Your point about the labour cost of food production is quite correct, under present market conditions. However, depending on overall trends in oil prices that might start to change. If we are discussing trying to remove oil as far as possible from our food systems, a reasonable thought-experiment is to take a look at Cuba during the Special Period (ie after the collapse of the Soviet Union created a situation where they suddenly stopped getting heavily subsidised oil and fertiliser/pesticides) see e.g.
this this and
this The Cubans had no choice but to find ways of doing without these things (at least in the quantities they'd previously used) or starve, the stuff they came up with is extremely interesting, combining state action (providing land, seeds, tools, scientists, education and publicity), urban horticulture and local market principles in some very ingenious ways. Now, anyone who has been there can tell you that the Cubans didn't enjoy this a bit, and nobody would want to go through that experience by choice. It still provides a very interesting study in where the impacts of radically reduced oil consumption fall and how a people who
had to come to terms with it managed to.
There are some aspects of this kind of stuff that are not immediately obvious, because they involve second order effects. That's where the thing about source-separating toilets comes in. If you want to maintain production levels, while removing industrial fertilisers from the picture, then our current sewage systems might have to change, because we'd want to locally recycle every bit of nutrient we could, rather than spending a lot of oil energy industrially producing fertiliser, then flushing most of the nutrients out to sea as we do now. If you want the nutrient recycling to be efficient then you can remove the energy cost of separating sterile urine from non-sterile feces by not mixing them in the first place, then recycling both locally along with animal manures and plant residues, to use the results to grow food locally, hence the stuff about settlement patterns and source-separating toilets.

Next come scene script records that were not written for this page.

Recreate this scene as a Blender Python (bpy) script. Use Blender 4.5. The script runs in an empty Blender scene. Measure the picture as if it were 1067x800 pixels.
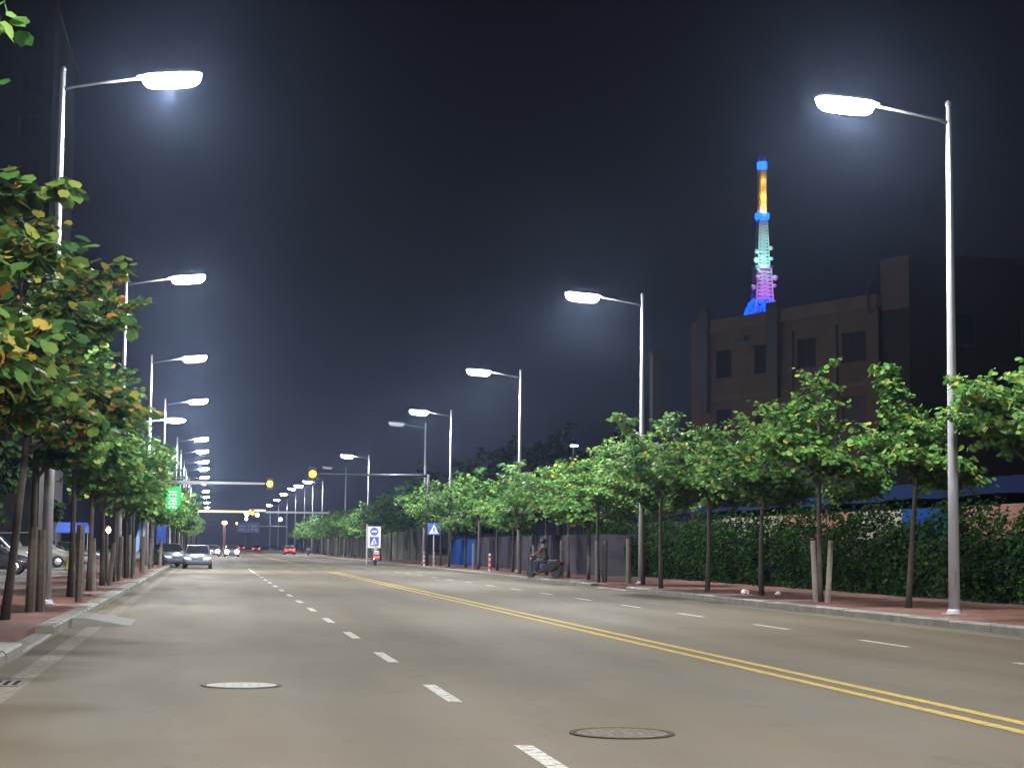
import bpy, math, random
import numpy as np
from mathutils import Vector, Matrix

PI = math.pi
R = math.radians
S = bpy.context.scene
COL = S.collection

# ------------------------------------------------------------------ camera
cam_d = bpy.data.cameras.new('camera')
cam = bpy.data.objects.new('camera', cam_d)
COL.objects.link(cam)
cam_d.sensor_width = 36.0
cam_d.lens = 1867.0 / 1067.0 * 36.0
cam_d.clip_start = 0.1
cam_d.clip_end = 4000.0
_th, _ps, _ro = R(5.2114), R(9.4705), R(0.6)
_fw = Vector((math.sin(_ps) * math.cos(_th), math.cos(_ps) * math.cos(_th), math.sin(_th)))
_rt = Vector((math.cos(_ps), -math.sin(_ps), 0))
_up = _rt.cross(_fw)
_r2 = _rt * math.cos(_ro) + _up * math.sin(_ro)
_u2 = _up * math.cos(_ro) - _rt * math.sin(_ro)
cam.matrix_world = Matrix(((_r2.x, _u2.x, -_fw.x, 0), (_r2.y, _u2.y, -_fw.y, 0), (_r2.z, _u2.z, -_fw.z, 1.5), (0, 0, 0, 1)))
S.camera = cam

# ------------------------------------------------------------------ night sky
W = bpy.data.worlds.new('World')
S.world = W
W.use_nodes = True
nt = W.node_tree
nt.nodes.clear()
wo = nt.nodes.new('ShaderNodeOutputWorld')
wb = nt.nodes.new('ShaderNodeBackground')
tc = nt.nodes.new('ShaderNodeTexCoord')
sx = nt.nodes.new('ShaderNodeSeparateXYZ')
cr = nt.nodes.new('ShaderNodeValToRGB')
nt.links.new(tc.outputs['Generated'], sx.inputs[0])
nt.links.new(sx.outputs['Z'], cr.inputs[0])
nt.links.new(cr.outputs[0], wb.inputs[0])
nt.links.new(wb.outputs[0], wo.inputs[0])
e = cr.color_ramp.elements
e[0].position, e[0].color = 0.0, (0.024, 0.027, 0.044, 1)
e[1].position, e[1].color = 0.45, (0.0065, 0.0065, 0.0105, 1)
k = e.new(0.14); k.color = (0.0145, 0.0145, 0.022, 1)
wb.inputs['Strength'].default_value = 0.40

S.view_settings.view_transform = 'Standard'
S.view_settings.look = 'None'
S.view_settings.gamma = 1
S.view_settings.use_curve_mapping = False
S.view_settings.exposure = 0.0
S.cycles.use_denoising = True
S.cycles.max_bounces = 6
S.cycles.diffuse_bounces = 2
S.cycles.glossy_bounces = 2
S.cycles.transmission_bounces = 3
S.cycles.volume_bounces = 0
S.cycles.sample_clamp_indirect = 4.0
LAMP_W = 3900.0
HAZE_DENSITY = 0.00014

# ------------------------------------------------------------------ helpers
def tag(o, label=None, cat=None, group=None, kind=None):
    if label: o['label'] = label
    if cat: o['category'] = cat
    if group: o['group'] = group
    if kind: o['kind'] = kind
    return o

def empty(name, loc, rz=0.0, label=None, cat=None, group=None):
    o = bpy.data.objects.new(name, None)
    COL.objects.link(o)
    o.empty_display_size = 0.2
    o.location = loc
    o.rotation_euler = (0, 0, rz)
    return tag(o, label, cat, group)

def children_of(o):
    return [c for c in COL.objects if c.parent == o]

KIDS = {}
def link(o, parent=None):
    COL.objects.link(o)
    if parent is not None:
        o.parent = parent
        KIDS.setdefault(parent.name, []).append(o)
    return o

def copy_tree(o, parent=None):
    c = o.copy()
    link(c, parent)
    for ch in KIDS.get(o.name, []):
        copy_tree(ch, c)
    return c

class MB:
    def __init__(self):
        self.v, self.f = [], []
    def add(self, vs, fs):
        n = len(self.v)
        self.v += [tuple(map(float, p)) for p in vs]
        self.f += [tuple(i + n for i in q) for q in fs]
        return self
    def box(self, x0, x1, y0, y1, z0, z1):
        return self.add([(x0, y0, z0), (x1, y0, z0), (x1, y1, z0), (x0, y1, z0), (x0, y0, z1), (x1, y0, z1), (x1, y1, z1), (x0, y1, z1)],
                        [(0, 3, 2, 1), (4, 5, 6, 7), (0, 1, 5, 4), (1, 2, 6, 5), (2, 3, 7, 6), (3, 0, 4, 7)])
    def quad(self, a, b, c, d):
        return self.add([a, b, c, d], [(0, 1, 2, 3)])
    def tube(self, pts, rad, n=8, caps=True):
        pts = [Vector(p) for p in pts]
        if not isinstance(rad, (list, tuple)): rad = [rad] * len(pts)
        vs, fs = [], []
        ref = None
        for i, p in enumerate(pts):
            d = (pts[min(i + 1, len(pts) - 1)] - pts[max(i - 1, 0)]).normalized()
            if ref is None:
                ref = Vector((1, 0, 0)) if abs(d.x) < 0.8 else Vector((0, 1, 0))
            a = (ref - d * ref.dot(d)).normalized()
            ref = a
            b = d.cross(a)
            for j in range(n):
                t = 2 * PI * j / n
                vs.append(p + (a * math.cos(t) + b * math.sin(t)) * rad[i])
        for i in range(len(pts) - 1):
            for j in range(n):
                k = (j + 1) % n
                fs.append((i * n + j, i * n + k, (i + 1) * n + k, (i + 1) * n + j))
        if caps:
            fs.append(tuple(reversed(range(n))))
            fs.append(tuple((len(pts) - 1) * n + j for j in range(n)))
        return self.add(vs, fs)
    def lathe(self, prof, n=16, c=(0, 0, 0), axis='z'):
        vs, fs = [], []
        for r, z in prof:
            for j in range(n):
                t = 2 * PI * j / n
                p = (r * math.cos(t), r * math.sin(t), z)
                if axis == 'x': p = (p[2], p[0], p[1])
                if axis == 'y': p = (p[1], p[2], p[0])
                vs.append((p[0] + c[0], p[1] + c[1], p[2] + c[2]))
        m = len(prof)
        for i in range(m - 1):
            for j in range(n):
                k = (j + 1) % n
                fs.append((i * n + j, i * n + k, (i + 1) * n + k, (i + 1) * n + j))
        fs.append(tuple(reversed(range(n))))
        fs.append(tuple((m - 1) * n + j for j in range(n)))
        return self.add(vs, fs)
    def xform(self, M):
        self.v = [tuple(M @ Vector(p)) for p in self.v]
        return self
    def build(self, name, mat, parent=None, smooth=False, bevel=0.0):
        me = bpy.data.meshes.new(name)
        me.from_pydata(self.v, [], self.f)
        me.validate()
        me.update()
        if smooth:
            me.polygons.foreach_set('use_smooth', [True] * len(me.polygons))
        o = bpy.data.objects.new(name, me)
        if mat: me.materials.append(mat)
        link(o, parent)
        if bevel:
            b = o.modifiers.new('bevel', 'BEVEL')
            b.width = bevel
            b.segments = 2
            b.limit_method = 'ANGLE'
        return o

# ------------------------------------------------------------------ materials
def new_mat(name):
    m = bpy.data.materials.new(name)
    m.use_nodes = True
    return m, m.node_tree, m.node_tree.nodes['Principled BSDF']

def mat(name, col, rough=0.6, metal=0.0, var=0.0, scale=8.0, spec=0.5, emit=None, estr=0.0, coat=0.0, bump=0.0):
    m, t, b = new_mat(name)
    b.inputs['Base Color'].default_value = (*col, 1)
    b.inputs['Roughness'].default_value = rough
    b.inputs['Metallic'].default_value = metal
    b.inputs['Specular IOR Level'].default_value = spec
    if coat: b.inputs['Coat Weight'].default_value = coat
    if emit:
        b.inputs['Emission Color'].default_value = (*emit, 1)
        b.inputs['Emission Strength'].default_value = estr
    if var or bump:
        co = t.nodes.new('ShaderNodeTexCoord')
        n = t.nodes.new('ShaderNodeTexNoise')
        n.inputs['Scale'].default_value = scale
        n.inputs['Detail'].default_value = 6
        n.inputs['Roughness'].default_value = 0.65
        t.links.new(co.outputs['Object'], n.inputs['Vector'])
        r = t.nodes.new('ShaderNodeValToRGB')
        r.color_ramp.elements[0].position = 0.3
        r.color_ramp.elements[1].position = 0.7
        r.color_ramp.elements[0].color = (*[c * (1 - var) for c in col], 1)
        r.color_ramp.elements[1].color = (*[min(1, c * (1 + var)) for c in col], 1)
        t.links.new(n.outputs['Fac'], r.inputs[0])
        t.links.new(r.outputs[0], b.inputs['Base Color'])
        if bump:
            bp = t.nodes.new('ShaderNodeBump')
            bp.inputs['Strength'].default_value = bump
            bp.inputs['Distance'].default_value = 0.02
            t.links.new(n.outputs['Fac'], bp.inputs['Height'])
            t.links.new(bp.outputs[0], b.inputs['Normal'])
    return m

def emis(name, col, s):
    m, t, b = new_mat(name)
    b.inputs['Base Color'].default_value = (*[min(0.8, c) for c in col], 1)
    b.inputs['Roughness'].default_value = 0.4
    b.inputs['Emission Color'].default_value = (*col, 1)
    b.inputs['Emission Strength'].default_value = s
    return m

def leaf_mat(name, cols, pos, transl=0.42, spec=.12):
    m, t, b = new_mat(name)
    g = t.nodes.new('ShaderNodeNewGeometry')
    r = t.nodes.new('ShaderNodeValToRGB')
    r.color_ramp.interpolation = 'LINEAR'
    while len(r.color_ramp.elements) < len(cols): r.color_ramp.elements.new(0.5)
    for i, (c, p) in enumerate(zip(cols, pos)):
        r.color_ramp.elements[i].position = p
        r.color_ramp.elements[i].color = (*c, 1)
    t.links.new(g.outputs['Random Per Island'], r.inputs[0])
    t.links.new(r.outputs[0], b.inputs['Base Color'])
    b.inputs['Roughness'].default_value = 0.6
    b.inputs['Specular IOR Level'].default_value = spec
    tr = t.nodes.new('ShaderNodeBsdfTranslucent')
    t.links.new(r.outputs[0], tr.inputs['Color'])
    mx = t.nodes.new('ShaderNodeMixShader')
    mx.inputs[0].default_value = transl
    out = t.nodes['Material Output']
    t.links.new(b.outputs[0], mx.inputs[1])
    t.links.new(tr.outputs[0], mx.inputs[2])
    t.links.new(mx.outputs[0], out.inputs['Surface'])
    return m

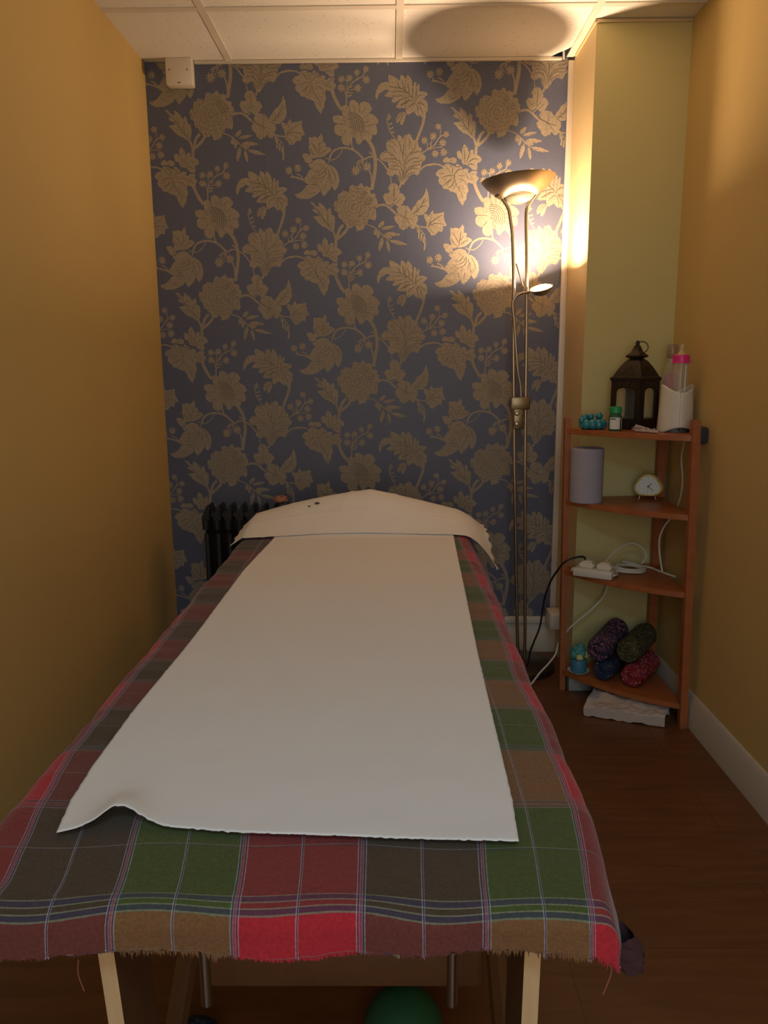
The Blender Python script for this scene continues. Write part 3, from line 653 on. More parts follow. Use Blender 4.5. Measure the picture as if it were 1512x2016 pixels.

It's also not just about oil. Other second order effects of industrial agriculture relevant to sustainability include soil erosion and the loss of ecosystem services that goes along with the loss of biodiversity. e.g. pollinating insects.
Now, I'm not proposing that one has to immediately do *all* of the stuff on the lists of actions that I suggested above. What I was up to was illustrating the kind of stuff that one might be talking about, in order to make sustainable choices available to majority of the population in someplace like the UK. In part because I think it's always useful to discuss that stuff as widely as possible and in part to show how anything beyond gestures by a few middle-class hippies, certainly anything that would make a significant overall impact, is likely to require substantial changes in the way our society works. Interestingly there are some indications of a trend in this direction, see e.g.
Who's organic in the UK? but at present that trend, in line with the emphasis on consumer choice, is mostly driven by members of the middle-classes who can afford to make sustainable choices about certain aspects of their lifestyle.